Pour construire une grève générale, nous avons besoin d’un outil coordinateur, horizontal, d’un laboratoire d’idées et de pratiques, avec des camarades mandatés pour le faire vivre. Au tout début du XXe siècle, la CGT s’est dotée d’une « commission des grèves et de la grève générale », dont l’existence était inscrite dans les statuts confédéraux. Elle était composée de douze personnes, avait son propre secrétaire – chargé de convoquer ses réunions et de rédiger les procès-verbaux – et disposait, pour son fonctionnement, de fonds propres, prélevés sur les cotisations syndicales. Ses objectifs, les statuts de la CGT de 1902 les définissaient ainsi : « La commission des grèves et de la grève générale a pour objet d’étudier le mouvement des grèves dans tous les pays. Elle recueille les souscriptions de solidarité et en assure la répartition aux intéressés. Elle s’efforce, en outre, de faire toute la propagande utile pour faire pénétrer dans l’esprit des travailleurs organisés la nécessité de la grève générale. À cet effet, elle crée ou provoque la création, partout où il est possible, de sous-comités de grève générale. »
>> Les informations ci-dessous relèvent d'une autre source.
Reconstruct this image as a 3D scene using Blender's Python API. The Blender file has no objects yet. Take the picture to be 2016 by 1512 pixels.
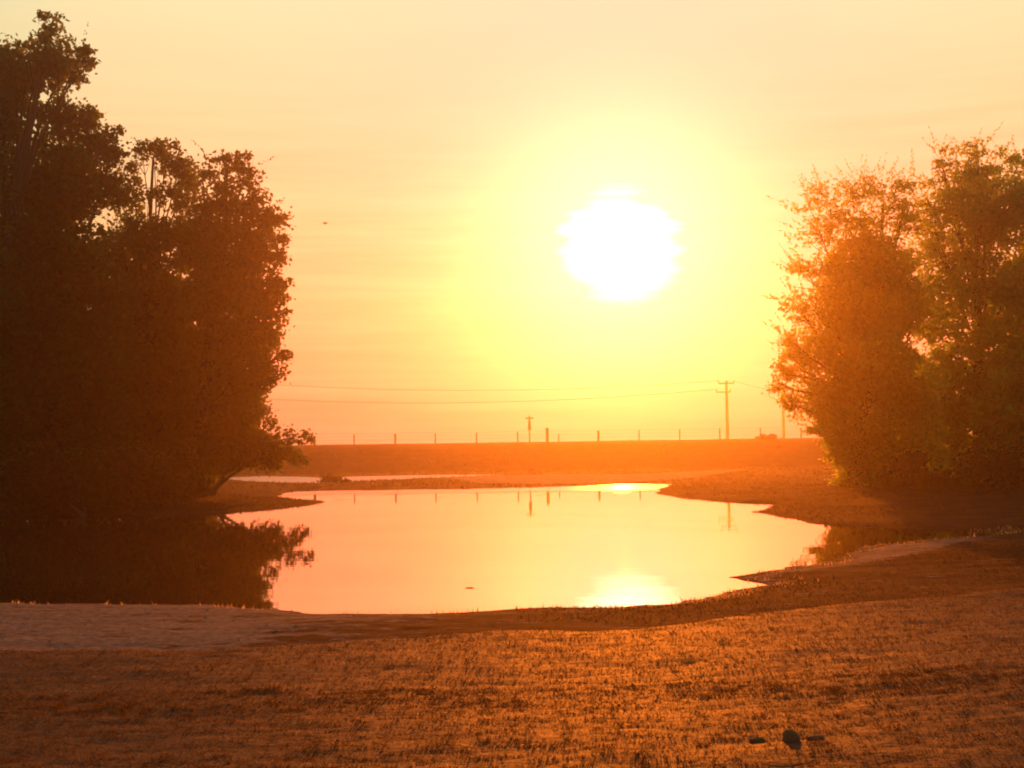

Toutefois, les travaux d’une telle commission n’auront aucun intérêt si, dans leur application, ils se heurtent à une CGT désorganisée, incapable de les concrétiser, de les transposer dans le réel. Construire une grève générale exige aujourd’hui, au préalable, une refonte ambitieuse de la structuration actuelle du syndicalisme. L’organisation en syndicats d’entreprise est un vrai caillou dans la chaussure de la grève générale, car elle renforce le corporatisme de boîte, a fortiori à une époque où les fédérations syndicales sont, bien souvent, des coquilles vides hantées par des bureaucrates décomposés. Il nous faut revenir sans tarder à l’organisation originelle de la CGT, c’est-à-dire aux syndicats locaux professionnels, qui rassemblent les salariés au sein de leur profession et non au sein de leur entreprise. C’est l’outil idéal pour dépasser certains corporatismes, pour développer des fraternités agissantes, mais aussi pour penser une vraie réappropriation révolutionnaire de l’économie.
Nous ne rebâtirons pas en quelques jours une CGT de classe dotée d’un vrai potentiel révolutionnaire… Mais qu’importe ! Et si, en 2023, nous devons perdre la bataille des retraites, perdons-la en ayant jeté les bases d’une réorganisation profonde de notre syndicalisme, pour une vraie renaissance du mouvement de classe. Ainsi nous remporterons sûrement la prochaine bataille, qui sera peut-être, qui sait ?, celle de la révolution sociale. Car une grève générale bien pensée et bien construite devra se donner d’autres ambitions que la mise en échec d’une réforme gouvernementale. Ce que nous visons, ce qu’elle peut viser, c’est le renversement du capitalisme et la destruction de l’État.